“Francia e Italia, in ritardo sulle riforme, diventano sempre di più i ‘bambini problematici’ dell’Eurozona”. Sono le parole di Jens Weidmann, governatore della banca centrale tedesca, che si è riferito a Roma e Parigi con il termine di “Sorgenkinder”. Quindi il numero uno della Bundesbank ha aggiunto: “Gli esempi di Spagna e Irlanda mostrano che le riforme strutturali valgono la pena. Non basta sanare le banche, altri punti deboli dello sviluppo vanno corretti”. Abbiamo chiesto un commento ad Antonio Maria Rinaldi, professore di Economia internazionale all’Università di Chieti-Pescara.
Francia e Italia sono davvero dei “bambini problematici”?
Io penso che il vero bambino problematico sia Weidmann. Preso dall’enfasi del ruolo di presidente della Bundesbank, si è scordato del fatto che non ha nessun potere, né nessuna voce in capitolo per quanto riguarda la politica interna dei vari paesi. Ciò che l’Italia deve fare o non deve fare non è una cosa che riguarda Weidmann. Lui ha altri tipi di mansioni e ben farebbe a occuparsi solo di quelle. Anche perché la sua non è una nomina dal punto di vista del suffragio universale, e quindi non è stato eletto bensì nominato sulla base di accordi interni alla Bundesbank.
Weidmann è titolato a esprimere giudizi sulla politica economica di Francia e Italia?

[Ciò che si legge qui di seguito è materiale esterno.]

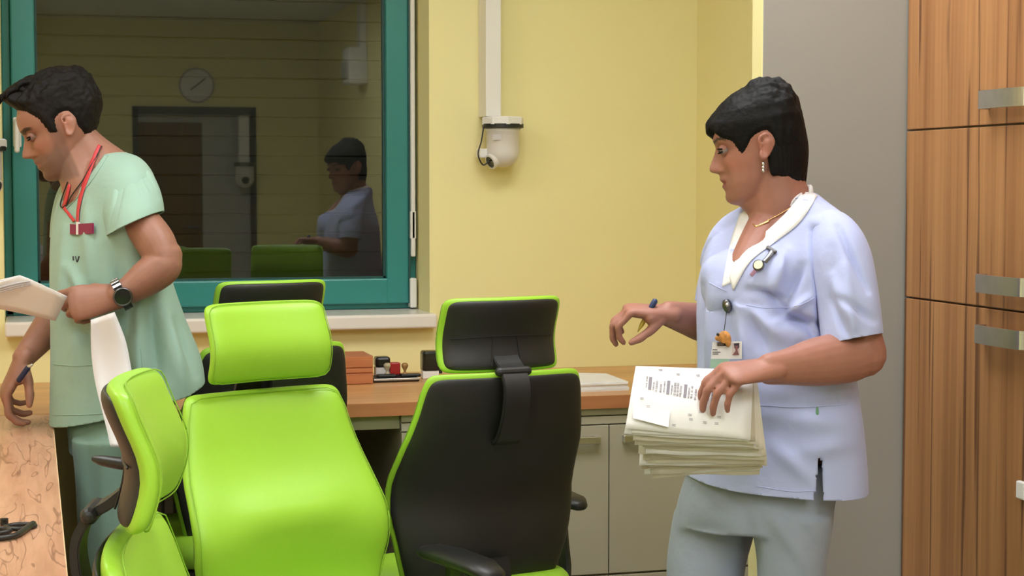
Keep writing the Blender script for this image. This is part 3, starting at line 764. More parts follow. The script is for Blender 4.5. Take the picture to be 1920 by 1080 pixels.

No, anzi non si capisce perché si debba permettere di parlare, in quanto non ha i titoli per poterlo fare. Lo stesso Draghi del resto non ha nessun titolo per parlare o interferire sulle azioni dei governi dei vari paesi. È chiaro che, affermando che in Italia e Francia le riforme non hanno prodotto gli stessi risultati della Spagna, Weidmann sta solo portando acqua al suo mulino. Noi vediamo però che in Spagna ciò sta arrecando dei benefici solo al sistema bancario e non certo alla popolazione, dal momento che il livello della disoccupazione è rimasto molto elevato.
Weidmann ha inoltre criticato la Bce per la scelta di acquistare gli Abs. Come valuta queste osservazioni?

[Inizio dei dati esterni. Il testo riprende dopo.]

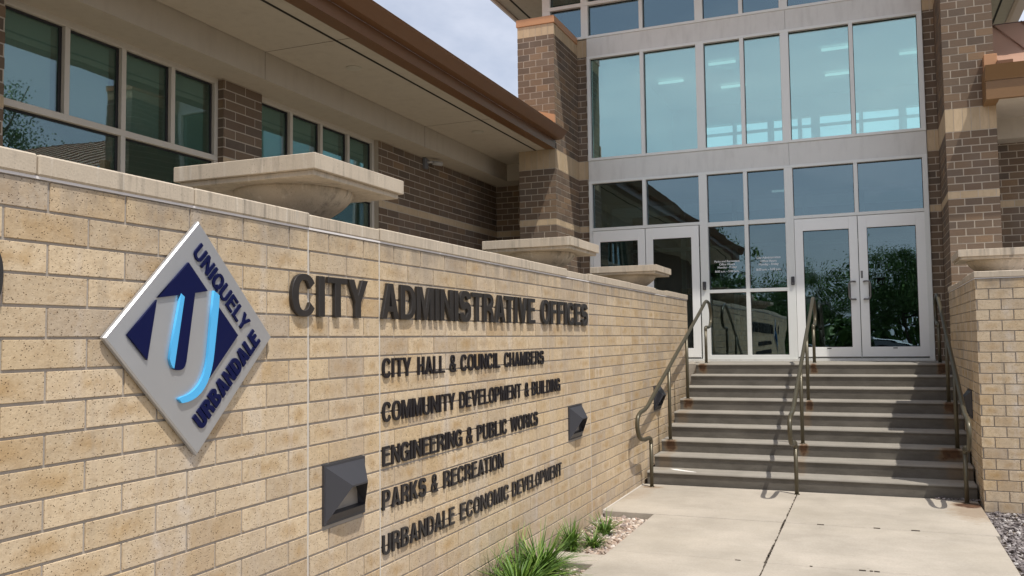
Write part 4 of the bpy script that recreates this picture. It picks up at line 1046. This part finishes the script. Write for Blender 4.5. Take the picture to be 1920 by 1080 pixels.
tops=[(x,rnd.uniform(3.2,6.2),rnd.uniform(2.0,3.6)) for x in [-48+2.6*i+rnd.uniform(-.6,.6) for i in range(38)]]
for i in range(26000):
    x0,h0,w0=rnd.choice(tops); a=rnd.uniform(0,3.1416); q=rnd.random()**.5
    p=Vector((x0+math.cos(a)*w0*q,-47+rnd.gauss(0,1.2),-.1+math.sin(a)*h0*q)); A=Vector((rnd.gauss(0,1),rnd.gauss(0,1),rnd.gauss(0,1))).normalized(); B=A.orthogonal().normalized()*.26; D=A.cross(B).normalized()*.18
    m.face([p-B,p-D,p+B,p+D],rnd.random())
o=m.build('distant_trees',LEAFT); tag(o,'row of bushy trees reflected along the horizon behind the car park','trees',kind='stuff')
def car(loc,ang,paint,label):
    t=thing('parked_car',label,'car',loc,'cars in the reflected car park'); t.rotation_euler=(0,0,ang)
    def add(m,name,mat,par=None,fx=True):
        o=m.build(name,mat,None,fixn=fx); o.parent=par or t; return o
    body=[(-2.2,.35),(-2.25,.62),(-2.15,.86),(-1.2,.95),(1.25,.98),(2.1,.93),(2.25,.75),(2.25,.35),(1.75,.3),(-1.7,.3)]
    m=MB(); m.prism(body,'y',-.88,.88); b=add(m,'body',paint)
    m=MB(); cab=[(-1.35,.94),(-.55,1.42),(.75,1.45),(1.6,.97)]; m.prism(cab,'y',-.74,.74); add(m,'cabin',CARG)
    m=MB(); m.prism([(-.62,1.415),(-.5,1.47),(.7,1.49),(.83,1.44)],'y',-.72,.72); add(m,'roof_panel',paint)
    for xx in (-1.4,1.4):
        for yy in (-.86,.86):
            m=MB(); m.tube([(xx,yy-.1,.33),(xx,yy+.1,.33)],.33,20); w=add(m,'wheel',TYRE)
            m=MB(); m.tube([(xx,yy-.11,.33),(xx,yy+.11,.33)],.19,16); add(m,'rim',CHROME,w)
    for yy in (-.62,.62):
        m=MB(); m.box(-2.24,-2.15,yy-.17,yy+.17,.66,.80); add(m,'headlight',CHROME)
        m=MB(); m.box(2.16,2.252,yy-.15,yy+.15,.70,.86); add(m,'tail_light',simple('tail_red',(.3,.01,.01),.3))
car((.8,-19,-.1),R(80),CARW,'white car reflected in the right entrance door'); car((-2.6,-19.5,-.1),R(95),CARB,'dark grey car reflected in the entrance glass'); car((4.2,-18.8,-.1),R(88),CARW,'white car at the right end of the reflected car park')
def house(x0,x1,y0,y1,h,label):
    t=thing('house',label,'house',(x0,y0,-.1),'houses beyond the car park')
    bx('wall',SIDING,t,x0,x1,y0,y1,-.1,h); m=MB(); yc=(y0+y1)/2
    m.prism([(y0-.5,h-.05),(yc,h+2.),(y1+.5,h-.05)],'x',x0-.5,x1+.5); m.build('roof',SHING,t,fixn=True)
    for k in range(3): 
        xx=x0+1.2+k*(x1-x0-2.4)/2; bx('window',CARG,t,xx-.5,xx+.5,y1-.02,y1+.03,.9,2.1)
house(-16,-4,-58,-50.5,3.,'low house with a grey gable roof reflected far behind'); house(4,16,-58,-50.5,3.1,'low house with a grey gable roof at the far right of the reflection')

# =================================================================== CAMERA, LIGHT, WORLD
r_=Vector((0.92597,0.37742,-0.01258))
def basis(yaw,pit,rol):
    f=Vector((math.sin(yaw)*math.cos(pit),math.cos(yaw)*math.cos(pit),math.sin(pit)))
    r=Vector((math.cos(yaw),-math.sin(yaw),0)); u=r.cross(f); c,s=math.cos(rol),math.sin(rol)
    return c*r+s*u,-s*r+c*u,f
r,u,f=basis(-3.86918246e-01,5.84755064e-02,-1.25954560e-02)
cd=bpy.data.cameras.new('camera'); co=bpy.data.objects.new('camera',cd); COL.objects.link(co)
cd.sensor_width=36; cd.lens=1644.137/1920*36; cd.clip_end=1000; cd.clip_start=.05
M=Matrix(((r.x,u.x,-f.x,0),(r.y,u.y,-f.y,0),(r.z,u.z,-f.z,1.7),(0,0,0,1))); co.matrix_world=M
sc.camera=co
S=Vector((.375,-.27,1)).normalized()
ld=bpy.data.lights.new('sun','SUN'); lo=bpy.data.objects.new('sun',ld); COL.objects.link(lo)
ld.energy=4.0; ld.angle=R(.53); ld.color=(1.,.95,.87); lo.rotation_euler=S.to_track_quat('Z','Y').to_euler()
w=bpy.data.worlds.new('World'); sc.world=w; w.use_nodes=True; nt=w.node_tree; nt.nodes.clear()
N=nt.nodes.new; Lk=nt.links.new
sky=N('ShaderNodeTexSky'); sky.sky_type='NISHITA'; sky.sun_disc=False; sky.sun_elevation=math.asin(S.z); sky.sun_rotation=math.atan2(S.x,S.y)
sky.air_density=1.; sky.dust_density=1.5; sky.ozone_density=1.5
bg=N('ShaderNodeBackground'); bg.inputs[1].default_value=.12; out=N('ShaderNodeOutputWorld')
tc=N('ShaderNodeTexCoord'); mp=N('ShaderNodeMapping'); mp.inputs['Scale'].default_value=(1.,1.,2.6); Lk(tc.outputs['Generated'],mp.inputs[0])
nz=N('ShaderNodeTexNoise'); nz.inputs['Scale'].default_value=2.2; nz.inputs['Detail'].default_value=6; nz.inputs['Roughness'].default_value=.55; nz.inputs['Distortion'].default_value=.4; Lk(mp.outputs[0],nz.inputs['Vector'])
mr=N('ShaderNodeMapRange'); mr.inputs[1].default_value=.36; mr.inputs[2].default_value=.66; mr.inputs[3].default_value=.45; mr.inputs[4].default_value=.97; Lk(nz.outputs['Fac'],mr.inputs[0])
mx=N('ShaderNodeMix'); mx.data_type='RGBA'; Lk(mr.outputs[0],mx.inputs[0]); Lk(sky.outputs[0],mx.inputs[6]); mx.inputs[7].default_value=(7.8,8.1,9.1,1)
Lk(mx.outputs[2],bg.inputs[0]); Lk(bg.outputs[0],out.inputs[0])
sc.view_settings.view_transform='Standard'; sc.view_settings.look='None'; sc.view_settings.exposure=0; sc.view_settings.gamma=1
sc.cycles.use_denoising=True; sc.cycles.max_bounces=8; sc.cycles.transparent_max_bounces=12; sc.cycles.caustics_reflective=False; sc.cycles.caustics_refractive=False
sc.cycles.sample_clamp_indirect=6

Per il governatore della banca tedesca, poiché gli Abs sono cartolarizzazioni di crediti di difficile gestione, la Bce rischierebbe di prendere dei titoli senza nessun tipo di garanzia. La Bundesbank vorrebbe gestire l’area euro come se fosse il marco, con il controllo “ossessivo” della stabilità dei prezzi e il rigore dei conti a tutti i costi. Il giovane e inesperto Weidmann si deve però rendere conto che aver accettato una moneta comune significa anche dover condividere le scelte e non soltanto imporre la propria volontà. Tanto più che la Germania non rispetta il Patto di stabilità e crescita per il suo eccessivo surplus.

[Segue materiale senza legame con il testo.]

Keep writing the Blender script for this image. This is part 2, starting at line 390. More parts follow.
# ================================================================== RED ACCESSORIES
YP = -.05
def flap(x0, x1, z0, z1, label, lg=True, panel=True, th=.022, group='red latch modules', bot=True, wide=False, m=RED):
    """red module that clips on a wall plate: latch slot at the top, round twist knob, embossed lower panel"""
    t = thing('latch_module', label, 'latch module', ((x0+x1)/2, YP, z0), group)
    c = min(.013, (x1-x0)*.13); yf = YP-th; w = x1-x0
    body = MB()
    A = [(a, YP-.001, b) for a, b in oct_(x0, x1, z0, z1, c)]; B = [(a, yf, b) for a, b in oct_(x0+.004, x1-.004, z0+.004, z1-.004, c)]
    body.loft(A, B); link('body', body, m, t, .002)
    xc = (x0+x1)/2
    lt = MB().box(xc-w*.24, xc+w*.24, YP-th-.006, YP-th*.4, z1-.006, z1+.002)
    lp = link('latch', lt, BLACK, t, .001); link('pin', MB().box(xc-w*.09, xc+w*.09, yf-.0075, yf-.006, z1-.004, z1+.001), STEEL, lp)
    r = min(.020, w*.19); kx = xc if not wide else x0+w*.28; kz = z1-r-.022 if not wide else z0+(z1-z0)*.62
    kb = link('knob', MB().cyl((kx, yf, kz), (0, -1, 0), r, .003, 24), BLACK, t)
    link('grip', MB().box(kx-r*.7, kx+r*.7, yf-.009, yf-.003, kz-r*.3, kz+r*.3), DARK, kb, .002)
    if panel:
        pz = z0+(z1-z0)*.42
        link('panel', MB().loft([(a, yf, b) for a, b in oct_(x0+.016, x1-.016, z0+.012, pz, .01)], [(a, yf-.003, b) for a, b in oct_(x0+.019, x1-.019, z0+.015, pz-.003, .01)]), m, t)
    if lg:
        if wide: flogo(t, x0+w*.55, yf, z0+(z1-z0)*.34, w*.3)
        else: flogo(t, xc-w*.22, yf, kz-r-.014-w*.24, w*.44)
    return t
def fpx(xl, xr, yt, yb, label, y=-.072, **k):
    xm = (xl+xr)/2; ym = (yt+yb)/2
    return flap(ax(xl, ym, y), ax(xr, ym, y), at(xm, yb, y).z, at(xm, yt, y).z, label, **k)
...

Il fatto che Weidmann critichi non solo l’Italia, ma anche la Francia, significa che l’euro è arrivato al capolinea?
L’euro è arrivato al capolinea perché si basa su un modello economico che non è né replicabile, né esportabile in tutti i paesi dell’unione monetaria. Noi abbiamo modificato radicalmente il nostro modello economico, affidandoci a un sistema che prevede la stabilità dei prezzi e il rigore dei conti come presupposti per la crescita. Ciò è in antitesi con il modello che era stato perseguito in precedenza da parte dell’Italia, e che aveva portato il nostro Paese dal disastro della guerra a essere la quarta o quinta potenza economica mondiale.
Hollande ha detto basta all’austerity. Anche l’Italia dovrebbe fare altrettanto?
La Francia si sta rendendo conto dche non è più proficuo per la propria economia rispettare i vincoli europei. I francesi però hanno la forza politica e la lungimiranza per fare rispettare prima gli interessi del loro Paese e poi le imposizioni esterne. L’Italia al contrario è innanzitutto supina ai vincoli esterni. Il governo Renzi, che è il primo esecutivo italiano che potrebbe avere una facile via alternativa di fuga insieme alla Francia, non la sfrutta affatto. Il nostro consiglio dei ministri al contrario dovrebbe subito allearsi a Hollande e dire che anche noi facciamo come lui, lavorando insieme per cambiare le regole.